§ Objective:
Go through the data below. Pull out every line that has the word "part".

§ Collected data:
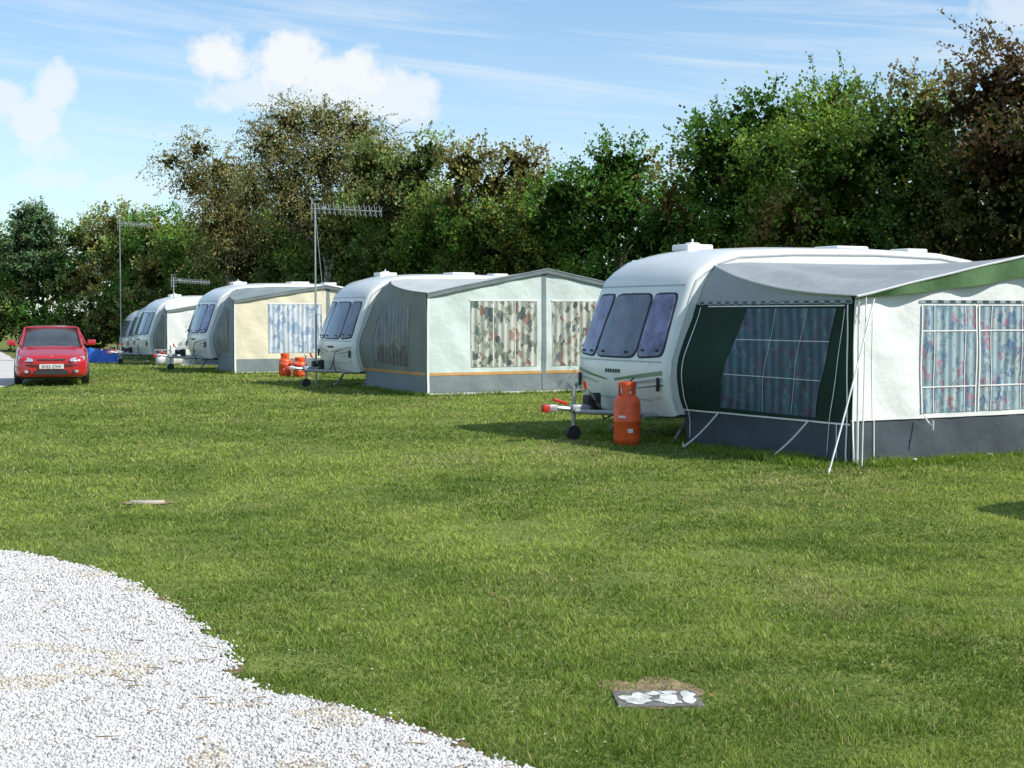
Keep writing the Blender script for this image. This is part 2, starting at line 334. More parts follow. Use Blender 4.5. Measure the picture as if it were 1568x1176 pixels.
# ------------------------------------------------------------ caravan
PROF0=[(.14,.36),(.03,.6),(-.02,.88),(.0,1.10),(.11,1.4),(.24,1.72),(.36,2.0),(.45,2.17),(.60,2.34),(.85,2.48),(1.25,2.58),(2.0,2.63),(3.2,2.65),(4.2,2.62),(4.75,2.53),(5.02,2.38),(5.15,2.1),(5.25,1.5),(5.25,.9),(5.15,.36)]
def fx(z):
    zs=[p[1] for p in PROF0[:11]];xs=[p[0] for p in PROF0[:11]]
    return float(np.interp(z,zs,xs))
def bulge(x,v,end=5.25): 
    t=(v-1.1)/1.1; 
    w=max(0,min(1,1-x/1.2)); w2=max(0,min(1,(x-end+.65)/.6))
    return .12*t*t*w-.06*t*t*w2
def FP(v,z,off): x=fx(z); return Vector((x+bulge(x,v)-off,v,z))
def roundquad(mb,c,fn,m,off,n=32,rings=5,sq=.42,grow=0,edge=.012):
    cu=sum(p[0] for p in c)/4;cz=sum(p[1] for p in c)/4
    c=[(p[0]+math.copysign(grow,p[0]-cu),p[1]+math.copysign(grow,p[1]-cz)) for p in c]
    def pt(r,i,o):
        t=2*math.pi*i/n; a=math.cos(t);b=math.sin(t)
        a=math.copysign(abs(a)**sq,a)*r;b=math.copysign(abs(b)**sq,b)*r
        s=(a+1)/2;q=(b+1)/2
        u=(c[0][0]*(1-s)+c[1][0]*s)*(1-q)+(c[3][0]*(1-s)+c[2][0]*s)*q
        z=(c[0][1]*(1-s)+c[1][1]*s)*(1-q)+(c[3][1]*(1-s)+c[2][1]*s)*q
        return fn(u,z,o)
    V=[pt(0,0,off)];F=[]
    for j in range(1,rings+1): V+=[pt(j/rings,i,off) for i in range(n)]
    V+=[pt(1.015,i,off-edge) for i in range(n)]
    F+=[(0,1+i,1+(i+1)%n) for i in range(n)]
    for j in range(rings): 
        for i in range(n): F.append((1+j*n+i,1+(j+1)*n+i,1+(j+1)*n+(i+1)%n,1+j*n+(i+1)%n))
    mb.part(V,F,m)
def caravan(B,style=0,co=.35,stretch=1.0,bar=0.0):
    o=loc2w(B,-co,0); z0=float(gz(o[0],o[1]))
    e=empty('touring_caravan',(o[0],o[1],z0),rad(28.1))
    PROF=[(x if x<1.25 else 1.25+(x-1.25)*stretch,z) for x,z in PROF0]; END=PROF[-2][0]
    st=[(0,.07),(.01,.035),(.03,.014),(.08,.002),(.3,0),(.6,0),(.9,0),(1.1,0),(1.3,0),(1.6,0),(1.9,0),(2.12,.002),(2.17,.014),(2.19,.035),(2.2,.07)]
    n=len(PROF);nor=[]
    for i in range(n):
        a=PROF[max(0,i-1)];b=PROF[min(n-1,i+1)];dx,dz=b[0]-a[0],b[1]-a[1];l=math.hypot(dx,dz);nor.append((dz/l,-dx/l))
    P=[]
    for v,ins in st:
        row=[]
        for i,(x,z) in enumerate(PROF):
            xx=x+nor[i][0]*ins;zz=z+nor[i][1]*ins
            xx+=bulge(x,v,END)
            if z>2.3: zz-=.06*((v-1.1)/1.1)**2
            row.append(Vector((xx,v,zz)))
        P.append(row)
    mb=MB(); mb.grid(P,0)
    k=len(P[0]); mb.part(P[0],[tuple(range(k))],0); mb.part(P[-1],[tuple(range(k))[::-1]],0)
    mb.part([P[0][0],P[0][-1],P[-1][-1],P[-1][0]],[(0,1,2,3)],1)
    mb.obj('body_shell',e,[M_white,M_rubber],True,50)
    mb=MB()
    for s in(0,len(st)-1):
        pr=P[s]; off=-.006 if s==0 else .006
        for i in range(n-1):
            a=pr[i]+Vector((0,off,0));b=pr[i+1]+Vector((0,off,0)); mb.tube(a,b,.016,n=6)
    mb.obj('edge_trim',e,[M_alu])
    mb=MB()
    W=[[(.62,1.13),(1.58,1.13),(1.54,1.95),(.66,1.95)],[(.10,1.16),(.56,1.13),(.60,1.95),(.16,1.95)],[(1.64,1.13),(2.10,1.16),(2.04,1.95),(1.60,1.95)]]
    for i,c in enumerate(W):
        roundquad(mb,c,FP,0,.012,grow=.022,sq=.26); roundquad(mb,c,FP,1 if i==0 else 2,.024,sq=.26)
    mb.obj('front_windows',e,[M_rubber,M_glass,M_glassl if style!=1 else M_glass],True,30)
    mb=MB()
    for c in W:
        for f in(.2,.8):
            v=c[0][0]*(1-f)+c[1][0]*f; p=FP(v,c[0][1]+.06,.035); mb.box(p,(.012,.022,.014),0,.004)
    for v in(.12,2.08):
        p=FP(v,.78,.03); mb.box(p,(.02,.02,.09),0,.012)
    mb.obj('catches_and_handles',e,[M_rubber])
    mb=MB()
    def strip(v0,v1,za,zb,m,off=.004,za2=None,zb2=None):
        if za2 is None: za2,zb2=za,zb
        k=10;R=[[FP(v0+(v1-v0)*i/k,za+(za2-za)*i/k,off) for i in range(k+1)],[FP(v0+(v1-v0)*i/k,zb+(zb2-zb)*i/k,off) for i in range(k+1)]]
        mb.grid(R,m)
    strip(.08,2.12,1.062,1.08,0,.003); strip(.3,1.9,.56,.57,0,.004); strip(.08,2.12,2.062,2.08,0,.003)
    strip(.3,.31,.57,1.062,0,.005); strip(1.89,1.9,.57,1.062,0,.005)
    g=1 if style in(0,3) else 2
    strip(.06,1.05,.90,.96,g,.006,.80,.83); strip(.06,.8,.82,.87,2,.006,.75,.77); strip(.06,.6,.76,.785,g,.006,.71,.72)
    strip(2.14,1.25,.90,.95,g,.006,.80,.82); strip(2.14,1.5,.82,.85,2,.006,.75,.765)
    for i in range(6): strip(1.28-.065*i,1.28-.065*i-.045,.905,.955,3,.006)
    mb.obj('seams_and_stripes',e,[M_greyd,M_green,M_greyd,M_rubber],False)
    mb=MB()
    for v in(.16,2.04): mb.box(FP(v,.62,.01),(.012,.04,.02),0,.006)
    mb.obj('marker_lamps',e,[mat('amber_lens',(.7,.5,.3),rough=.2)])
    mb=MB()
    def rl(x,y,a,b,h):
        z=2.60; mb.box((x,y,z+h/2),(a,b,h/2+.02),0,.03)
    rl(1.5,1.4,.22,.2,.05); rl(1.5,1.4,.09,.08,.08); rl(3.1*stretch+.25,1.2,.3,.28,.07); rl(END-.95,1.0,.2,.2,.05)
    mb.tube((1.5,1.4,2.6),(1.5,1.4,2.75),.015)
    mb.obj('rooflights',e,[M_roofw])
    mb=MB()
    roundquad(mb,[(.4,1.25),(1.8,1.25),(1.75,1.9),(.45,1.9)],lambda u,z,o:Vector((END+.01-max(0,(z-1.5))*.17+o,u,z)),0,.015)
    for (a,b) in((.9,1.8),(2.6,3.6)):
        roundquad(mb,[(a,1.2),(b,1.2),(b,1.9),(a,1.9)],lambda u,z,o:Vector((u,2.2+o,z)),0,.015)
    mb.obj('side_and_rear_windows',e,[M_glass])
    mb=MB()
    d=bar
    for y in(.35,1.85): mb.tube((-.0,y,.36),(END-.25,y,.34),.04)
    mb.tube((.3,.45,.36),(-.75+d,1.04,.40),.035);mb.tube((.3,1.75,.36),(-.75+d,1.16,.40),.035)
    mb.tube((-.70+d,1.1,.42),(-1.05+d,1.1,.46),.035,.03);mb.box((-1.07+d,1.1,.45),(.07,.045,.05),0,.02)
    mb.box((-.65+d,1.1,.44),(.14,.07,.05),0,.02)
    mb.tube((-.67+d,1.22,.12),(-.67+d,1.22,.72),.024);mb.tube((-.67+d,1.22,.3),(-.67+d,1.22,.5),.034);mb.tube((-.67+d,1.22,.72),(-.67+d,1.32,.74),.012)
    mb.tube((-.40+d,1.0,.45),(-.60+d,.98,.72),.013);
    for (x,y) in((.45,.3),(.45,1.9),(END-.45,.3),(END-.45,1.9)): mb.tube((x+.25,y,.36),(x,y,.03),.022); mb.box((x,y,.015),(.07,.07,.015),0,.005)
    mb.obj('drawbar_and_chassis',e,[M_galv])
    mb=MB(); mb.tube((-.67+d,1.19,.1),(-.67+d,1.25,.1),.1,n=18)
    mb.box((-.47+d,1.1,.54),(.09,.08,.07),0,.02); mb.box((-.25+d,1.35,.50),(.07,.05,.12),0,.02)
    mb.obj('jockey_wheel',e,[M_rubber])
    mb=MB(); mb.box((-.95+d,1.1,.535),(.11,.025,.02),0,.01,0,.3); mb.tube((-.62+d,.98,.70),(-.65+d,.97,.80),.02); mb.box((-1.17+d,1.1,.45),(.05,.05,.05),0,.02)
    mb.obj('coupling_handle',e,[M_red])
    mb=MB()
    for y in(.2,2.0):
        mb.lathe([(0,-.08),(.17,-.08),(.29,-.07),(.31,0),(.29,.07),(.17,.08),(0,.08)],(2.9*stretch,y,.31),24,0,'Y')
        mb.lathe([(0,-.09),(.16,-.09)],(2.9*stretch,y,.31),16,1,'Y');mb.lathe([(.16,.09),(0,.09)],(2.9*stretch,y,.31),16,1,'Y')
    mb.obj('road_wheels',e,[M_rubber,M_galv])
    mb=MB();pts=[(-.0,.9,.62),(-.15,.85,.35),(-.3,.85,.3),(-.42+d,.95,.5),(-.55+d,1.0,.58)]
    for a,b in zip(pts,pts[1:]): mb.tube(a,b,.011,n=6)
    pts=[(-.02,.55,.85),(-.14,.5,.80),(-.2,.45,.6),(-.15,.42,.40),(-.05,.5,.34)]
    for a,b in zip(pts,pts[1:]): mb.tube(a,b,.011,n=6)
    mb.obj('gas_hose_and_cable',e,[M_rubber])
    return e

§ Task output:
Keep writing the Blender script for this image. This is part 2, starting at line 334. More parts follow. Use Blender 4.5. Measure the picture as if it were 1568x1176 pixels.
    mb.part(V,F,m)
    k=len(P[0]); mb.part(P[0],[tuple(range(k))],0); mb.part(P[-1],[tuple(range(k))[::-1]],0)
    mb.part([P[0][0],P[0][-1],P[-1][-1],P[-1][0]],[(0,1,2,3)],1)